President Donald Trump will meet with North Korean leader Kim Jong Un on June 12 in Singapore, the US president announced Thursday on Twitter.
“The highly anticipated meeting between Kim Jong Un and myself will take place in Singapore on June 12th,” Trump tweeted. “We will both try to make it a very special moment for World Peace!”
The summit, which has been in the works since Trump accepted Kim’s invitation to meet in March, will be the first ever meeting between a sitting US president and North Korean leader.
US officials had also considered holding the summit at the Korean demilitarized zone or in Mongolia, but ultimately settled on the city-state of Singapore as the location.
CNN reported Wednesday Trump administration officials were moving forward with plans for the meeting to take place in Singapore.
Leading choice
Singapore was the early leading choice among top administration officials, including Secretary of State Mike Pompeo and White House chief of staff John Kelly, who from the beginning recognized that the summit location would play an outsized role in how the talks are viewed around the world.
Their chief concern was the appearance of neutrality – both in the location’s politics (no countries such as China or Russia that are seen as “too communist”) and its geography. Logistics were a secondary but still major concern. Once Kim demonstrated he was willing to get on one of his airplanes to fly to China this week, officials were convinced Singapore – some 3,000 miles from Pyongyang – would work.

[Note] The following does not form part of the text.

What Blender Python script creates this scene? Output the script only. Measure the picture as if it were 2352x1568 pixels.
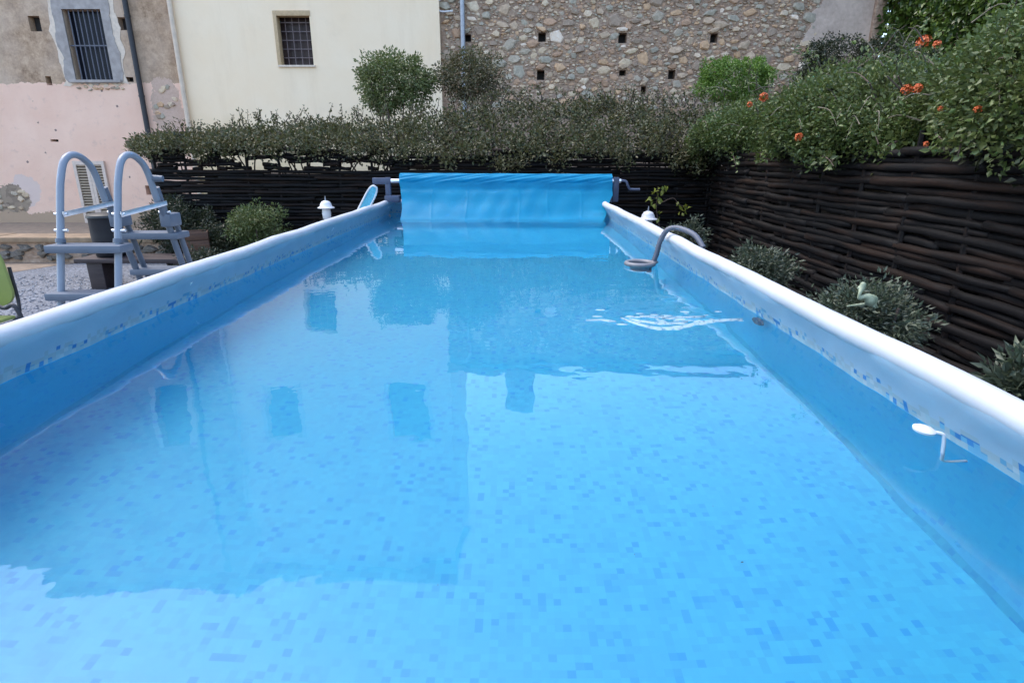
import bpy, bmesh, math, random
import numpy as np
from mathutils import Vector, Matrix

random.seed(7)
rng = np.random.default_rng(7)
for o in list(bpy.data.objects):
    bpy.data.objects.remove(o)
scene = bpy.context.scene
COL = scene.collection
R = math.radians

# ------------------------------------------------------------------ camera
F, PITCH, YAW = 1330.0, math.atan(420.0 / 1330.0), R(0.33)   # focal length in units of a 2352-wide frame
CAMZ = 1.75
cam = bpy.data.cameras.new('camera')
cam.sensor_width = 36.0
cam.lens = 36.0 * F / 2352.0
cam.clip_start, cam.clip_end = 0.05, 2000
camo = bpy.data.objects.new('camera', cam)
COL.objects.link(camo)
camo.location = (0, 0, CAMZ)
camo.rotation_euler = (R(90) - PITCH, 0, YAW)
scene.camera = camo

# ------------------------------------------------------------------ world, sun, exposure
SUN_EL, SUN_AZ = R(60), R(-66)      # azimuth from +Y towards +X: hazy sun beyond the houses, to the left
world = bpy.data.worlds.new('World')
scene.world = world
world.use_nodes = True
wn = world.node_tree.nodes
bg = wn['Background']
sky = wn.new('ShaderNodeTexSky')
sky.sky_type = 'NISHITA'
sky.sun_disc = False
sky.sun_elevation, sky.sun_rotation = SUN_EL, SUN_AZ
sky.altitude, sky.air_density, sky.dust_density, sky.ozone_density = 300, 1.0, 2.2, 1.0
world.node_tree.links.new(sky.outputs[0], bg.inputs[0])
bg.inputs[1].default_value = 0.15
sun = bpy.data.lights.new('sun', 'SUN')
sun.energy, sun.angle, sun.color = 0.5, R(30), (1.0, 0.92, 0.82)
suno = bpy.data.objects.new('sun', sun)
COL.objects.link(suno)
sdir = Vector((math.sin(SUN_AZ) * math.cos(SUN_EL), math.cos(SUN_AZ) * math.cos(SUN_EL), math.sin(SUN_EL)))
suno.rotation_euler = sdir.to_track_quat('Z', 'Y').to_euler()
suno.location = (-6, -6, 12)
vs = scene.view_settings
vs.view_transform, vs.look, vs.exposure, vs.gamma = 'Standard', 'None', 2.0, 1.0
vs.use_curve_mapping = False
scene.render.engine = 'CYCLES'
cy = scene.cycles
cy.use_denoising = True
cy.denoiser = 'OPENIMAGEDENOISE'
cy.max_bounces, cy.diffuse_bounces, cy.glossy_bounces, cy.transmission_bounces = 8, 3, 3, 5
cy.caustics_reflective = False
cy.caustics_refractive = True
cy.blur_glossy = 0.3
cy.sample_clamp_indirect = 6.0

# ------------------------------------------------------------------ helpers
_c, _s = math.cos(PITCH), math.sin(PITCH)
def _dir(px, py):
    a, b = (px - 1176) / F, (784 - py) / F
    v = Vector((a, _c + b * _s, -_s + b * _c))
    v.rotate(Matrix.Rotation(YAW, 3, 'Z'))
    return v
def W(px, py, Y):
    """point of the vertical plane y=Y that the photograph shows at (px, py)"""
    v = _dir(px, py); t = Y / v.y
    return Vector((v.x * t, Y, CAMZ + v.z * t))
def WX(px, py, X):
    v = _dir(px, py); t = X / v.x
    return Vector((X, v.y * t, CAMZ + v.z * t))
def G(px, py, z=0.0):
    v = _dir(px, py); t = (z - CAMZ) / v.z
    return Vector((v.x * t, v.y * t, z))

def link(name, mesh, mat=None, parent=None):
    o = bpy.data.objects.new(name, mesh)
    COL.objects.link(o)
    if mat is not None and len(mesh.materials) == 0:
        mesh.materials.append(mat)
    if parent is not None:
        o.parent = parent
    return o
def empty(name, loc=(0, 0, 0), rz=0):
    o = bpy.data.objects.new(name, None)
    o.empty_display_size = 0.1
    COL.objects.link(o)
    o.location, o.rotation_euler = loc, (0, 0, rz)
    return o
def tag(o, label=None, cat=None, group=None, kind=None):
    for k, v in (('label', label), ('category', cat), ('group', group), ('kind', kind)):
        if v:
            o[k] = v
    return o
def pyd(name, v, f, smooth=False):
    me = bpy.data.meshes.new(name)
    me.from_pydata([tuple(p) for p in v], [], [tuple(q) for q in f])
    if smooth:
        me.polygons.foreach_set('use_smooth', [True] * len(me.polygons))
    me.update()
    return me
def np_mesh(name, V, Q, smooth=False):
    """V (n,3) floats, Q (m,k) ints"""
    me = bpy.data.meshes.new(name)
    m, k = Q.shape
    me.vertices.add(len(V)); me.vertices.foreach_set('co', np.asarray(V, np.float32).ravel())
    me.loops.add(m * k); me.loops.foreach_set('vertex_index', Q.astype(np.int32).ravel())
    me.polygons.add(m)
    me.polygons.foreach_set('loop_start', np.arange(0, m * k, k, dtype=np.int32))
    me.polygons.foreach_set('loop_total', np.full(m, k, np.int32))
    if smooth:
        me.polygons.foreach_set('use_smooth', np.ones(m, bool))
    me.update(calc_edges=True)
    me.validate()
    return me

class MB:
    """collects shapes that form ONE part"""
    def __init__(s): s.v, s.f = [], []
    def add(s, v, f):
        b = len(s.v); s.v += [Vector(p) for p in v]; s.f += [tuple(i + b for i in q) for q in f]; return s
    def box(s, a, b, M=None):
        x0, y0, z0 = a; x1, y1, z1 = b
        v = [Vector(p) for p in ((x0,y0,z0),(x1,y0,z0),(x1,y1,z0),(x0,y1,z0),(x0,y0,z1),(x1,y0,z1),(x1,y1,z1),(x0,y1,z1))]
        if M is not None: v = [M @ p for p in v]
        return s.add(v, [(0,3,2,1),(4,5,6,7),(0,1,5,4),(1,2,6,5),(2,3,7,6),(3,0,4,7)])
    def tube(s, pts, r, n=10, caps=True, close=False):
        pts = [Vector(p) for p in pts]
        m = len(pts)
        rs = r if isinstance(r, (list, tuple)) else [r] * m
        up = None; rings = []
        for i, p in enumerate(pts):
            a = pts[i - 1] if (i > 0 or close) else p
            b = pts[(i + 1) % m] if (i < m - 1 or close) else p
            t = (b - a).normalized()
            if up is None:
                up = Vector((0, 0, 1)) if abs(t.z) < 0.9 else Vector((1, 0, 0))
            u = (up - t * up.dot(t))
            if u.length < 1e-5: u = t.orthogonal()
            u.normalize(); w = t.cross(u); up = u
            rings.append([p + (u * math.cos(2*math.pi*k/n) + w * math.sin(2*math.pi*k/n)) * rs[i] for k in range(n)])
        v = [q for rg in rings for q in rg]; f = []
        for i in range(m if close else m - 1):
            j = (i + 1) % m
            for k in range(n):
                l = (k + 1) % n
                f.append((i*n+k, i*n+l, j*n+l, j*n+k))
        if caps and not close:
            f.append(tuple(range(n-1, -1, -1))); f.append(tuple((m-1)*n + k for k in range(n)))
        return s.add(v, f)
    def lathe(s, prof, n=20, c=(0, 0, 0)):
        c = Vector(c); v = []; f = []
        for r, z in prof:
            v += [c + Vector((r*math.cos(2*math.pi*k/n), r*math.sin(2*math.pi*k/n), z)) for k in range(n)]
        for i in range(len(prof) - 1):
            for k in range(n):
                l = (k+1) % n
                f.append((i*n+k, i*n+l, (i+1)*n+l, (i+1)*n+k))
        f.append(tuple(range(n-1, -1, -1))); f.append(tuple((len(prof)-1)*n+k for k in range(n)))
        return s.add(v, f)
    def build(s, name, mat, parent=None, smooth=False, bevel=0.0, auto=True):
        me = pyd(name, s.v, s.f)
        bm = bmesh.new(); bm.from_mesh(me)
        if bevel > 0:
            bmesh.ops.bevel(bm, geom=[e for e in bm.edges if len(e.link_faces) == 2 and e.calc_face_angle(0) > 0.6],
                            offset=bevel, segments=2, affect='EDGES', profile=0.6, clamp_overlap=True)
        bmesh.ops.recalc_face_normals(bm, faces=bm.faces)
        for f in bm.faces: f.smooth = smooth or bevel > 0
        if smooth or bevel > 0:
            for e in bm.edges:
                if len(e.link_faces) == 2 and e.calc_face_angle(0) > R(48): e.smooth = False
        bm.to_mesh(me); bm.free()
        return link(name, me, mat, parent)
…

Trump last week said a date and time for the meeting had been set. But despite that, a location and date were not finalized until Pompeo met with the North Koreans. Both they and the South Korean government were pressing for talks at the DMZ and were encouraged by Trump’s public endorsement of holding them there.
“Numerous countries are being considered for the MEETING, but would Peace House/Freedom House, on the Border of North & South Korea, be a more Representative, Important and Lasting site than a third party country? Just asking!” Trump had tweeted last week.
His tweet caught aides off guard, since that site had been internally ruled out. Aides had been tasked with seeing whether Singapore could provide similarly celebratory atmospherics should the talks succeed.
Pompeo, Kelly and national security adviser John Bolton continued to argue that the DMZ could appear conciliatory to Kim and that he may get the wrong message if Trump traveled there. It took a couple weeks to dissuade him from the idea of holding the talks there, but eventually he came around to Singapore.
The city-state’s Foreign Ministry said in a statement it is “pleased to host the meeting,” a sentiment shared by Singaporean Prime Minister Lee Hsien Loong, who in a post on social media called the summit a “significant step on the path to peace.”
Released prisoners
The announcement came a day after North Korea released three imprisoned Americans during US Secretary of State Mike Pompeo’s most recent visit to Pyongyang.
Beyond securing the release of the three Americans, Pompeo also finalized details for the upcoming summit between Trump and Kim.
Trump has struck a cautiously optimistic tone in discussing the prospects of reaching a deal during his upcoming summit with Kim, saying he is hopeful a historic agreement can be brokered while also warning the talks could prove unfruitful. But the President saw the release of the three Americans as yet another reason for optimism as he prepares for the summit.
“We are starting off on a new footing – I really think we have a very good chance of doing something very meaningful. A lot of very good things have happened,” Trump said as he greeted the former prisoners at Joint Base Andrews early Thursday morning.
“I really think he wants to do something and bring the country into the real world,” he added of Kim. “It’s never been taken this far, there has never been a relationship like this. I really think a lot of progress has been made.”